Birdwatching em Niterói

Niterói é uma cidade positivamente considerada para a realização da observação de aves pela variedade de espécies e um bom potencial de avistamento, sendo relativamente um bom lugar tanto na alta quanto na baixa temporada. Há também uma boa estrutura para observação, com placas referentes às espécies que podem ser encontradas nos parques. Relacionado à localização dos parques, pode-se considerar a segurança de poder se locomover na cidade.

Entre as trilhas mais indicadas para a realização de Birdwatching, destaca-se a Trilha do Rio João Mendes, no Parque Estadual da Serra da Tiririca, um lugar internacionalmente conhecido pelo seu potencial de avistamentos, de maneira a atrair turistas do mundo inteiro para visitar.
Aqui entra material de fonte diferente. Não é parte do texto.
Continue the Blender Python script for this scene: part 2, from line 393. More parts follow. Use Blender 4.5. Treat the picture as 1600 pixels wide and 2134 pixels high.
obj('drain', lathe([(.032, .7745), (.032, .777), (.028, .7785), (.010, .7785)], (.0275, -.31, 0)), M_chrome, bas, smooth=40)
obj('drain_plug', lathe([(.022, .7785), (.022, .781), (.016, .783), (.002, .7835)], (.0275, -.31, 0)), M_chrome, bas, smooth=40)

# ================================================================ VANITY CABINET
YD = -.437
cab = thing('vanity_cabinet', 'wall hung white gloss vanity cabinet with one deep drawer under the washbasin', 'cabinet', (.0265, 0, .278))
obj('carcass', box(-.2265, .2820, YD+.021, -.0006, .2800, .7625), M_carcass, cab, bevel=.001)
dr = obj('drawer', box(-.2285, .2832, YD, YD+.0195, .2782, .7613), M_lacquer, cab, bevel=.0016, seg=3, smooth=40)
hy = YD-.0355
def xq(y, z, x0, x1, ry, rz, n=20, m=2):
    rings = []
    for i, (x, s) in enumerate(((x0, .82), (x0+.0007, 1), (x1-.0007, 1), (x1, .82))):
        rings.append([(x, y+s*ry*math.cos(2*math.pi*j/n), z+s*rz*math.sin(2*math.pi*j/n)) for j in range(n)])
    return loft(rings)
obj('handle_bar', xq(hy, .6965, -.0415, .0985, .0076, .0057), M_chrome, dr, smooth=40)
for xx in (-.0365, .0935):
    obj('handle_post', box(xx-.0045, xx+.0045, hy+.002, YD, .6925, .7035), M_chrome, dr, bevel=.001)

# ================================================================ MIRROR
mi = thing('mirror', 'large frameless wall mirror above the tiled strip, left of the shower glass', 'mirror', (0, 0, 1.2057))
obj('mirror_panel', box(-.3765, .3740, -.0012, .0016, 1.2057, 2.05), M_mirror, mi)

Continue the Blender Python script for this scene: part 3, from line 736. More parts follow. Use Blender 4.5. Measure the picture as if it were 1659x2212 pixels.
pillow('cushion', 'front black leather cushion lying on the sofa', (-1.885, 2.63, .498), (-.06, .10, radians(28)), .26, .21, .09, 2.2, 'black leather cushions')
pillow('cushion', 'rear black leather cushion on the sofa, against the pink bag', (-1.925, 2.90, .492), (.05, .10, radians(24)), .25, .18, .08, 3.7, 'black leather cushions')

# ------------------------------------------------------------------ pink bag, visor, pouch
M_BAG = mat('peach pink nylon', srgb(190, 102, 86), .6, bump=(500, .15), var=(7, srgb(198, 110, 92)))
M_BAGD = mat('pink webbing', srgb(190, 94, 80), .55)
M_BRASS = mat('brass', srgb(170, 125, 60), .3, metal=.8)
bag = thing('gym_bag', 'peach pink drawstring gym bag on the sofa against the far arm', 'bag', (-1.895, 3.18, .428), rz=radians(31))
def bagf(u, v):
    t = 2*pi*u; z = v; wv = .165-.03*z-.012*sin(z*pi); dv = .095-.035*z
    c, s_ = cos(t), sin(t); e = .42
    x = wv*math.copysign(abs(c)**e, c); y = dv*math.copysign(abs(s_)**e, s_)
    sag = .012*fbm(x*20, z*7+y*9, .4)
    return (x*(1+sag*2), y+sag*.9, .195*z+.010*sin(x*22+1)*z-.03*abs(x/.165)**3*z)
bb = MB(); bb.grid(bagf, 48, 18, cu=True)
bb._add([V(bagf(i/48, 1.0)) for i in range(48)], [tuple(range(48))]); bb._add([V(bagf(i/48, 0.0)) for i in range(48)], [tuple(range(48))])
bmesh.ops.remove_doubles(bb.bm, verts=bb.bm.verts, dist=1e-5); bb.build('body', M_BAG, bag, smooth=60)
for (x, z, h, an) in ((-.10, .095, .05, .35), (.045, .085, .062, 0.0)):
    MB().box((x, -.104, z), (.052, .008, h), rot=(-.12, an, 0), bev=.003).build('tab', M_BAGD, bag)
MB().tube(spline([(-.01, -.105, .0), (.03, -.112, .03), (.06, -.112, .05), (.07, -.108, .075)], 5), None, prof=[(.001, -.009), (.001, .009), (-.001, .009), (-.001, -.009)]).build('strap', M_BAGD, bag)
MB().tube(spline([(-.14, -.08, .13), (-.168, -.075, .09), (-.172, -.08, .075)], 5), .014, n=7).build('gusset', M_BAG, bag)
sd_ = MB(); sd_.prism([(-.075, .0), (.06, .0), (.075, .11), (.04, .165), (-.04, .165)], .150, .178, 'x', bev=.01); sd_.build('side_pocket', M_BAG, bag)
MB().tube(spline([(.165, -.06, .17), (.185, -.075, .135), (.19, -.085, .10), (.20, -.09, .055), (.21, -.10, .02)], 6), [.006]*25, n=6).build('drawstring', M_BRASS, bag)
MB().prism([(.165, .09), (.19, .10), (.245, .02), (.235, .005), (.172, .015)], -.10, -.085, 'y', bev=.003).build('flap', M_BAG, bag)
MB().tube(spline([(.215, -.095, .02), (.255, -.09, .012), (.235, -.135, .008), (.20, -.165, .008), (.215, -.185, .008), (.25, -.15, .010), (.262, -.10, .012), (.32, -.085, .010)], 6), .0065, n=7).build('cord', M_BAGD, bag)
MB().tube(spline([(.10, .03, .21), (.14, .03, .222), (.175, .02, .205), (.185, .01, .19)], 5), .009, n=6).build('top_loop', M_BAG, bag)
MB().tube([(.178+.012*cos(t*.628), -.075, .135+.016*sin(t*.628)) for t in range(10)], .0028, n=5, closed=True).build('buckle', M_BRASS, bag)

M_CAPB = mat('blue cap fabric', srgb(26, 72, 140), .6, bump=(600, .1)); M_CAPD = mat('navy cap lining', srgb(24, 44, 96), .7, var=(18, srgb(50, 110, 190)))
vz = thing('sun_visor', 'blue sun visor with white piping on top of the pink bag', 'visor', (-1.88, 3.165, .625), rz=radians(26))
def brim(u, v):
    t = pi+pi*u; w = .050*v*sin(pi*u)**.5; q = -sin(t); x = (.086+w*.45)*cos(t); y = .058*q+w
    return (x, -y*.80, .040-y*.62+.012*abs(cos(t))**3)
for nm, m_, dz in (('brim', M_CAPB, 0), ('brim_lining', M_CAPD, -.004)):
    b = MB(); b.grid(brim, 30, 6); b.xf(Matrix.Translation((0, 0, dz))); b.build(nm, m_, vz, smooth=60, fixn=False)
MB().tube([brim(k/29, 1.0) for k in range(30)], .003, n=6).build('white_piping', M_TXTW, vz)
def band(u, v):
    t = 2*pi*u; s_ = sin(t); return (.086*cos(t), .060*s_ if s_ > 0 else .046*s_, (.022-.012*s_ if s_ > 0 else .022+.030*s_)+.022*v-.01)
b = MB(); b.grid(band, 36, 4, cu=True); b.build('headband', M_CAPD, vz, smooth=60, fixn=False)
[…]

Outra localização importante é o Parque da Cidade, muito frequentado por sua vista privilegiada da Baía de Guanabara.

Para observadores iniciantes e antigos, o programa “Vem Passarinhar” do INEA (Instituto Estadual do Ambiente) estimula o contato com a natureza e com as unidades de conservação, disponibilizando um guia que leva um grupo de pessoas para aprender as técnicas de Birdwatching e vivenciar a atividade. Inicialmente criado com o propósito de atender praticantes iniciantes, o programa atraiu pessoas já familiarizadas com a atividade pela atratividade de ser guiado por profissionais bons e especializados gratuitamente em busca de pássaros exclusivos da região. A partir daí, grupos começaram a se organizar para realizar a atividade coletivamente.

Entre os grupos de observação de aves em Niterói, destaca-se o Xtreme Birding, que está frequentemente presente em eventos de estímulo a passarinhadas, principalmente na cidade.
Iago Nazato expressa como a atividade poderia crescer mais em Niterói: “Poderia haver maior incentivo dos eventos de passarinhada. Outras organizações poderiam ser envolvidas na divulgação para alcançar um público maior que, muitas vezes, nem sabe que o Birdwatching existe”.